Художники говорят: бывает, что стул на картине мешает увидеть фигуру, его хочется убрать. Крамской в поисках чистой формы почти пять лет «убирает стулья» или расставляет их так, чтобы они не мешали, а помогали увидеть главное. От этих поисков остались четыре живописных варианта «Неутешного горя» (как, однако, забрало его – он и не писал никогда четырех вариантов одной картины, а по указанию старого каталога был еще вариант – пятый).

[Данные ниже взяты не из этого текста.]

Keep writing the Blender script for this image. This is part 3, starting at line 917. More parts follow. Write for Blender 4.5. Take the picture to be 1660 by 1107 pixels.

В первом варианте молодая женщина (очень молодая) сидит прямо на полу у катафалка, над нею гроб, покрытый парчой, огромные свечи в высоких подсвечниках. Игра света призвана создавать трагический эффект, он и создается – эффект. Пламя свечей, золото парчи, рыжеватые волосы женщины, огненные блики на светлом ее платье, чернота ее накидки, теней от постамента, от подсвечников, пестрые цветы в гробу тревожным (словно бы дисгармоничным) звучанием – еще слишком много «стульев», которые надо убрать. Катафалк, гроб, свечи «мешают увидеть» фигуру женщины. Женщина слишком молода, своей молодостью вызывает жалость к себе, жалости больше, чем драмы сердца. Нарочитость позы привлекает внимание, мешает главному; в позе что-то театральное – к тому же от фигуры до зрителя слишком много пустого пространства (авансцена).